## AIM OF THE EXERCISE
Will you return, word for word, only the lines from the top of the data below down to and including the one with "def on_desk(x, y, h=0.0): return"?

## INPUT MATERIAL
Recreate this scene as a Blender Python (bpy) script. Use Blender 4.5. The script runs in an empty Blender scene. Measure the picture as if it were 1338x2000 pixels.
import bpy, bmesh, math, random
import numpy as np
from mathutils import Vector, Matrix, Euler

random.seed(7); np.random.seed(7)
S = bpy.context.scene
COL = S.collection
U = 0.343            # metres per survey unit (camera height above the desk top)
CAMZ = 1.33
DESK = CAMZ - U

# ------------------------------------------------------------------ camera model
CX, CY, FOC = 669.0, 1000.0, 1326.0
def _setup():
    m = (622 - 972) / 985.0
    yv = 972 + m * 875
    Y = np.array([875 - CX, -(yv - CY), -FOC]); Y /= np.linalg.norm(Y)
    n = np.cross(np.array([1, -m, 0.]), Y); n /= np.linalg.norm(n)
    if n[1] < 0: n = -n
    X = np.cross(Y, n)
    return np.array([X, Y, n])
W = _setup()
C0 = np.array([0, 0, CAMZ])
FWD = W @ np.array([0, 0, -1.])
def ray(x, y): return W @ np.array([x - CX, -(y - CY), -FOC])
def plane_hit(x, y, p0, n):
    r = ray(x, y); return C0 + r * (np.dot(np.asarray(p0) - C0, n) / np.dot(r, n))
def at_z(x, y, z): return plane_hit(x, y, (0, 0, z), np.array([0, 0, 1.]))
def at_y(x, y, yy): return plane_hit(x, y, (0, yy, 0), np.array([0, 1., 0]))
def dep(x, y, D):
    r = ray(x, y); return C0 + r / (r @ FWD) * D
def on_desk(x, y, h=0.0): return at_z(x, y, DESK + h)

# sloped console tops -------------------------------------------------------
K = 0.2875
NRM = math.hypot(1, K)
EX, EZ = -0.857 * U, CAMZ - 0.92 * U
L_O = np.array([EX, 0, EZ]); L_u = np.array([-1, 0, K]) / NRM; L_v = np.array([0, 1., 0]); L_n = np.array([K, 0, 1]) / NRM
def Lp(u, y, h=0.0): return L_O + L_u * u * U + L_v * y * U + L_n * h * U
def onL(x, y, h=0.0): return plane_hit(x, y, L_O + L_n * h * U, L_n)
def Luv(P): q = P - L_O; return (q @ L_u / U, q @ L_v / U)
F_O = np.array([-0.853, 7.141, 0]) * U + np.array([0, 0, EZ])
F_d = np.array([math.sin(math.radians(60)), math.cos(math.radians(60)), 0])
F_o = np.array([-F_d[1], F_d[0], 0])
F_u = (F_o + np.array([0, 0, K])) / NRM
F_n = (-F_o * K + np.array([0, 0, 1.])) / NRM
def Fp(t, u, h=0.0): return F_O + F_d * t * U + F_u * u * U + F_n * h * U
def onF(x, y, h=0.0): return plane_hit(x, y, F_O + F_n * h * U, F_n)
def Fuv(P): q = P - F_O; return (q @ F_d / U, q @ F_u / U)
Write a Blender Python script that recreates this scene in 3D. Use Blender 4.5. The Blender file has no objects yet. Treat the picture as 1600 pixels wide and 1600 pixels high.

## WRITTEN ANSWER
Recreate this scene as a Blender Python (bpy) script. Use Blender 4.5. The script runs in an empty Blender scene. Measure the picture as if it were 1338x2000 pixels.
import bpy, bmesh, math, random
import numpy as np
from mathutils import Vector, Matrix, Euler

random.seed(7); np.random.seed(7)
S = bpy.context.scene
COL = S.collection
U = 0.343            # metres per survey unit (camera height above the desk top)
CAMZ = 1.33
DESK = CAMZ - U

# ------------------------------------------------------------------ camera model
CX, CY, FOC = 669.0, 1000.0, 1326.0
def _setup():
    m = (622 - 972) / 985.0
    yv = 972 + m * 875
    Y = np.array([875 - CX, -(yv - CY), -FOC]); Y /= np.linalg.norm(Y)
    n = np.cross(np.array([1, -m, 0.]), Y); n /= np.linalg.norm(n)
    if n[1] < 0: n = -n
    X = np.cross(Y, n)
    return np.array([X, Y, n])
W = _setup()
C0 = np.array([0, 0, CAMZ])
FWD = W @ np.array([0, 0, -1.])
def ray(x, y): return W @ np.array([x - CX, -(y - CY), -FOC])
def plane_hit(x, y, p0, n):
    r = ray(x, y); return C0 + r * (np.dot(np.asarray(p0) - C0, n) / np.dot(r, n))
def at_z(x, y, z): return plane_hit(x, y, (0, 0, z), np.array([0, 0, 1.]))
def at_y(x, y, yy): return plane_hit(x, y, (0, yy, 0), np.array([0, 1., 0]))
def dep(x, y, D):
    r = ray(x, y); return C0 + r / (r @ FWD) * D
def on_desk(x, y, h=0.0): return at_z(x, y, DESK + h)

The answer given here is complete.